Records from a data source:
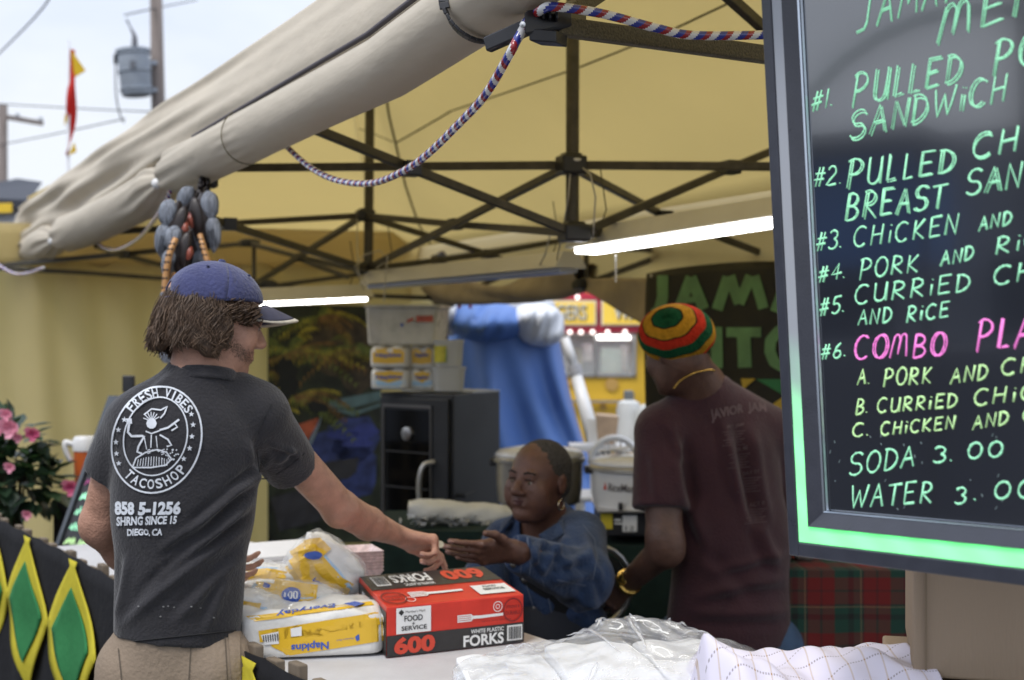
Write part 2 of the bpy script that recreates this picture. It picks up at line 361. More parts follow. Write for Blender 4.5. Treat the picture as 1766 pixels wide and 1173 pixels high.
# ---------------------------------------------------------------- organic surfaces: distance field on a grid + surface nets
class SDF:
    def __init__(s, lo, hi, h):
        s.lo = np.array(lo, float); s.h = h; n = np.ceil((np.array(hi) - s.lo) / h).astype(int) + 1
        s.ax = [s.lo[i] + h * np.arange(n[i]) for i in range(3)]; s.D = np.full(tuple(n), .3, np.float32)
    def _reg(s, lo, hi):
        sl = []
        for i in range(3):
            a = int(max(0, math.floor((lo[i] - s.lo[i]) / s.h))); b = int(min(len(s.ax[i]), math.ceil((hi[i] - s.lo[i]) / s.h) + 1))
            if b <= a: return None, None
            sl.append(slice(a, b))
        g = np.meshgrid(*[s.ax[i][sl[i]] for i in range(3)], indexing='ij', sparse=True)
        return tuple(sl), g
    def _mix(s, sl, d, k, sub):
        A = s.D[sl]
        if sub: d = -d; t = np.maximum(A, d); e = np.maximum(k - np.abs(A - d), 0) / k; s.D[sl] = t + e * e * k * .25
        else: e = np.maximum(k - np.abs(A - d), 0) / k; s.D[sl] = np.minimum(A, d) - e * e * k * .25
    def cap(s, a, b, ra, rb, k=.02, sub=False, flat=None, end=False, start=False):
        """tapered capsule; flat=(lateral dir, normal dir, q): thickness along the normal dir scaled by q"""
        a = np.array(a, float); b = np.array(b, float); m = max(ra, rb) + k + 2 * s.h
        sl, g = s._reg(np.minimum(a, b) - m, np.maximum(a, b) + m)
        if sl is None: return s
        P = [g[i] - a[i] for i in range(3)]; ba = b - a
        if flat is not None:
            nd = np.array(flat[0], float); nd /= np.linalg.norm(nd); q = flat[1]
            t = P[0] * nd[0] + P[1] * nd[1] + P[2] * nd[2]; f = (1 / q - 1)
            P = [P[i] + t * nd[i] * f for i in range(3)]; ba = ba + nd * (ba @ nd) * f
        L2 = ba @ ba; u = (P[0] * ba[0] + P[1] * ba[1] + P[2] * ba[2]) / L2; h = np.clip(u, 0, 1)
        d = np.sqrt(sum((P[i] - h * ba[i]) ** 2 for i in range(3))) - (ra + (rb - ra) * h)
        if flat is not None: d = d * (.5 + .5 * flat[1])
        if end: d = np.maximum(d, (u - 1) * math.sqrt(L2))
        if start: d = np.maximum(d, -u * math.sqrt(L2))
        s._mix(sl, d.astype(np.float32), k, sub); return s
    def ell(s, c, r, k=.02, rot=None, sub=False):
        c = np.array(c, float); m = max(r) + k + 2 * s.h; sl, g = s._reg(c - m, c + m)
        if sl is None: return s
        P = [g[i] - c[i] for i in range(3)]
        if rot is not None:
            Rm = np.array(rot); P = [P[0] * Rm[0][j] + P[1] * Rm[1][j] + P[2] * Rm[2][j] for j in range(3)]
        k0 = np.sqrt(sum((P[i] / r[i]) ** 2 for i in range(3))); k1 = np.sqrt(sum((P[i] / r[i] ** 2) ** 2 for i in range(3))) + 1e-9
        d = k0 * (k0 - 1) / k1
        s._mix(sl, d.astype(np.float32), k, sub); return s
    def cut(s, p, n):
        n = np.array(n, float); n /= np.linalg.norm(n); g = np.meshgrid(*s.ax, indexing='ij', sparse=True)
        s.D = np.maximum(s.D, ((g[0] - p[0]) * n[0] + (g[1] - p[1]) * n[1] + (g[2] - p[2]) * n[2]).astype(np.float32)); return s
    def mesh(s, b=None):
        D = s.D; ins = D < 0; c = np.zeros(tuple(n - 1 for n in D.shape), np.int8)
        offs = [(i, j, k) for i in (0, 1) for j in (0, 1) for k in (0, 1)]; N = D.shape
        for o in offs: c += ins[o[0]:N[0] - 1 + o[0], o[1]:N[1] - 1 + o[1], o[2]:N[2] - 1 + o[2]]
        idx = np.argwhere((c > 0) & (c < 8)); vid = np.full(c.shape, -1, np.int64); vid[tuple(idx.T)] = np.arange(len(idx))
        S = np.zeros((len(idx), 3)); W = np.zeros(len(idx))
        for o in offs:
            for ax in range(3):
                if o[ax]: continue
                o2 = list(o); o2[ax] = 1
                v0 = D[tuple((idx + o).T)]; v1 = D[tuple((idx + o2).T)]; cr = (v0 < 0) != (v1 < 0)
                t = np.where(cr, v0 / np.where(cr, v0 - v1, 1), 0); p = np.array(o, float)[None, :].repeat(len(idx), 0); p[:, ax] += t
                S += p * cr[:, None]; W += cr
        V = s.lo + (idx + S / W[:, None]) * s.h; F = []
        for ax in range(3):
            a1, a2 = [(1, 2), (2, 0), (0, 1)][ax]
            sa = [slice(None)] * 3; sb = [slice(None)] * 3; sa[ax] = slice(0, -1); sb[ax] = slice(1, None)
            A = ins[tuple(sa)]; Bq = ins[tuple(sb)]; e = np.argwhere(A != Bq)
            e = e[(e[:, a1] > 0) & (e[:, a2] > 0) & (e[:, a1] < N[a1] - 1) & (e[:, a2] < N[a2] - 1)]
            if not len(e): continue
            q = []
            for da, db in ((-1, -1), (0, -1), (0, 0), (-1, 0)):
                t = e.copy(); t[:, a1] += da; t[:, a2] += db; q.append(vid[tuple(t.T)])
            q = np.stack(q, 1); out_ = A[tuple(e.T)]; q[~out_] = q[~out_][:, ::-1]; F.append(q)
        F = np.concatenate(F); return V, F
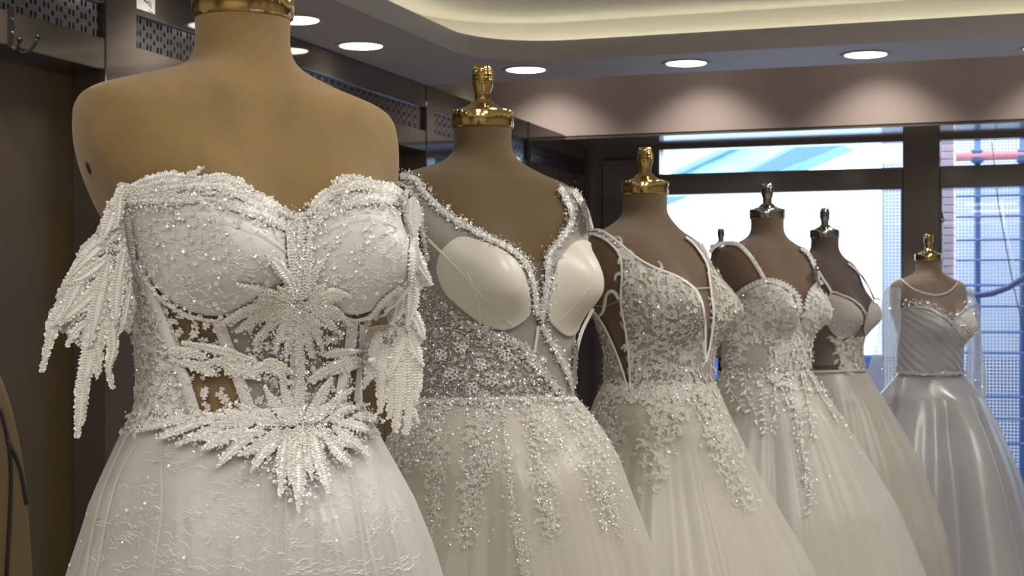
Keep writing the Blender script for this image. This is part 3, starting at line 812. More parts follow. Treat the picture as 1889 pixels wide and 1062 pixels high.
# ------------------------------------------------------------------ cloths of the dresses
M['lace_leaf'] = mat('beaded_white_lace', (.84, .83, .80), .32, 0, noise=.06, scale=160, spec=.5)
M['leaf'] = mat('pale_embroidered_leaf', (.76, .76, .71), .5, 0, noise=.05, scale=120)
M['glass_bead'] = mat('smoky_glass_bead', (.72, .71, .68), .12, .4, noise=.05, spec=.8)
M['embroidery'] = mat('white_embroidery', (.64, .62, .57), .6, 0, noise=.06, scale=120)
M['cup'] = cloth('lace_over_cup', (.72, .71, .69), trans=.12, lace=.75, lscale=62, cellw=.05)
M['cup_plain'] = cloth('plain_moulded_cup', (.78, .745, .66), trans=.2, noise=.02)
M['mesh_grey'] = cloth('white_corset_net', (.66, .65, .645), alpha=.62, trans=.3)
M['mesh_sheer'] = cloth('sheer_illusion_net', (.62, .57, .52), alpha=.10, trans=.4)
M['side_lace'] = cloth('beaded_side_lace', (.70, .69, .665), alpha=.82, trans=.2, lace=.8, lscale=70)
M['pleat_tulle'] = cloth('pleated_tulle', (.64, .61, .56), alpha=.58, trans=.3, stripe=95)
M['skirt_tulle1'] = cloth('lace_patterned_tulle', (.76, .75, .73), alpha=.50, trans=.45, lace=.6, lscale=64, cellw=.06)
M['skirt_tulle'] = cloth('plain_tulle', (.74, .715, .655), alpha=.50, trans=.45)
M['lining'] = cloth('ivory_lining', (.76, .73, .64), trans=.25)
M['lining_w'] = cloth('white_lining', (.72, .71, .695), trans=.25)
M['lining_blush'] = cloth('blush_lining', (.60, .555, .53), trans=.25)
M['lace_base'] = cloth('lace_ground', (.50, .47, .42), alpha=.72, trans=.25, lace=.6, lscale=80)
M['lace_base4'] = cloth('pale_green_lace_ground', (.70, .71, .67), alpha=.76, trans=.25)
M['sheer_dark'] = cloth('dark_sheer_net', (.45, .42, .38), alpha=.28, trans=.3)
M['sheer_sleeve'] = cloth('sheer_dotted_sleeve', (.80, .82, .86), alpha=.34, trans=.5)
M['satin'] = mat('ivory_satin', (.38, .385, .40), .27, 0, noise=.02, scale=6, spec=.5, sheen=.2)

F1 = Form(448, 1.691, 33, 29.2, 'largest tan velvet dress form, nearest the camera, wearing the off-shoulder feathered lace dress', sc=.9644, bust=.0842, waist=1.067, lean=-.013, lat=.018, bustx=.085, busth=-.28, capk=.975,
          dlabel='white off-shoulder lace corset dress with hanging feathery sleeves, nearest the camera')
F2 = Form(890.5, 2.691, 235, 38.8, 'tan dress form second in the row, wearing the plunging dress with plain ivory cups', sc=1.04, bust=.061, mats='velvet2_dim', waist=1.141, lean=.018, lat=.018, bustx=.085, busth=-.261, capk=.95, nth=160,
          dlabel='ivory dress with deep beaded plunge, plain ivory cups and sparkling skirt, second in the row')
F3 = Form(1190, 3.504, 358, 61.8, 'tan dress form third in the row, wearing the deep V leaf-lace dress', sc=1.1165, bust=.059, mats='velvet3_dim', waist=1.145, lean=.021, lat=.016, bustx=.085, busth=-.235, capk=.935, nth=160,
          dlabel='leaf-lace dress with deep V neck and open side panel, third in the row')
F4 = Form(1415.5, 4.708, 403, 55.4, 'tan dress form fourth in the row, wearing the thin-strapped dress with ruffled cups', sc=1.0146, bust=.0787, mats='velvet4_dim', waist=1.32, lean=-.0195, lat=.0225, bustx=.085, busth=-.28, capk=.94, metal='chrome', nth=140,
          dlabel='thin-strapped dress with ruffled cups and small raised leaves, fourth in the row')
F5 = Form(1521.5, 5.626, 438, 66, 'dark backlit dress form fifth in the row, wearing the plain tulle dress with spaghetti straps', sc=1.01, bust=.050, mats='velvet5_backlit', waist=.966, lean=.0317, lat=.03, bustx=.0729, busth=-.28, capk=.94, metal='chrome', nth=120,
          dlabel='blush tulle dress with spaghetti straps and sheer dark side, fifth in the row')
F6 = Form(1713, 6.81, 480, 47.7, 'dress form farthest right, wearing the satin dress with sheer sleeves', sc=1.047, bust=.0717, mats='velvet6_dim', waist=1.2, lean=.028, lat=-.0236, bustx=.085, busth=-.28, capk=1.03, nth=140,
          dlabel='pale satin ball dress with draped bodice and sheer dotted sleeves, farthest right')
F7 = Form(1330, 8.20, 461, 30, metal='chrome', label='farthest dress form, only its finial showing behind the shoulder of the fourth', sc=.9, mats='velvet5_backlit', nth=80,  # grey-blue of the window glow put into its cap as chrome
          dlabel='white dress hidden behind the fourth dress, by the left window')
# ------------------------------------------------------------------ skirts: an opaque lining inside a sheer overskirt with the same folds
def gown(f, prof, lining, over, folds, ctr, gap=.010):
    f.skirt([(z, r-gap) for z, r in prof], 'skirt_lining', M[lining], folds, off=-.004, ctr=ctr, amp=.55)
    fine = [(k*3+1, ph*1.7, am*.30) for k, ph, am in folds]+[(61, .4, .0035), (83, 2.0, .0025)]
    f.skirt(prof, 'overskirt', M[over], folds+fine, ctr=ctr, nth=420)
gown(F1, [(-.102, .126), (-.13, .140), (-.187, .168), (-.245, .188), (-.28, .199), (-.5, .26), (-.85, .36), (-1.2, .44)], 'lining_w', 'skirt_tulle1', [(13, .4, .014), (8, 1.2, .012)], (-.018, .006), .008)
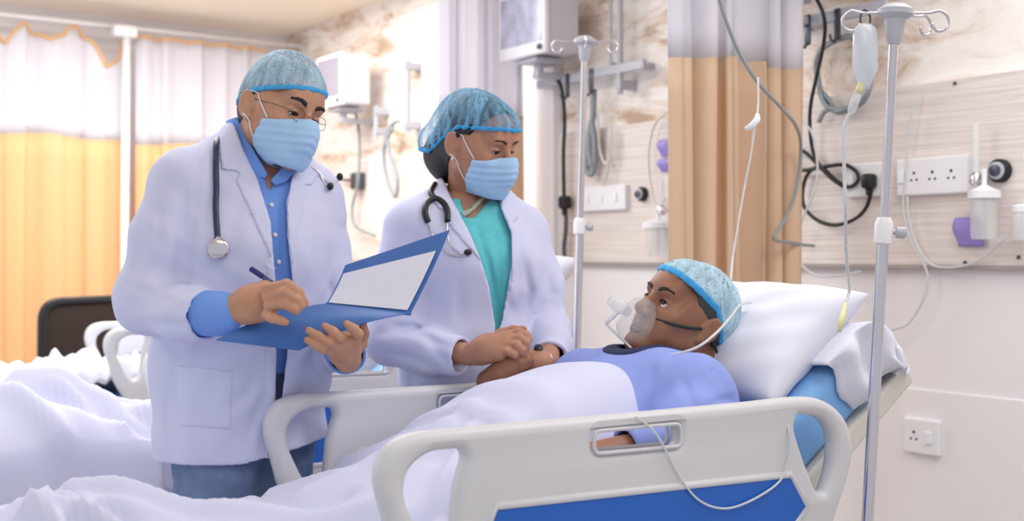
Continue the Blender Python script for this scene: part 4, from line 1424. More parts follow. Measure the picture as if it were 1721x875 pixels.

#### Task directions:
Only the lines from the one with "Keep writing the" up to the one with "(.78, .745, .66), trans=.2, noise=.02)" should be repeated, both included, exactly as they appear.

#### Response below:
Keep writing the Blender script for this image. This is part 3, starting at line 812. More parts follow. Treat the picture as 1889 pixels wide and 1062 pixels high.
# ------------------------------------------------------------------ cloths of the dresses
M['lace_leaf'] = mat('beaded_white_lace', (.84, .83, .80), .32, 0, noise=.06, scale=160, spec=.5)
M['leaf'] = mat('pale_embroidered_leaf', (.76, .76, .71), .5, 0, noise=.05, scale=120)
M['glass_bead'] = mat('smoky_glass_bead', (.72, .71, .68), .12, .4, noise=.05, spec=.8)
M['embroidery'] = mat('white_embroidery', (.64, .62, .57), .6, 0, noise=.06, scale=120)
M['cup'] = cloth('lace_over_cup', (.72, .71, .69), trans=.12, lace=.75, lscale=62, cellw=.05)
M['cup_plain'] = cloth('plain_moulded_cup', (.78, .745, .66), trans=.2, noise=.02)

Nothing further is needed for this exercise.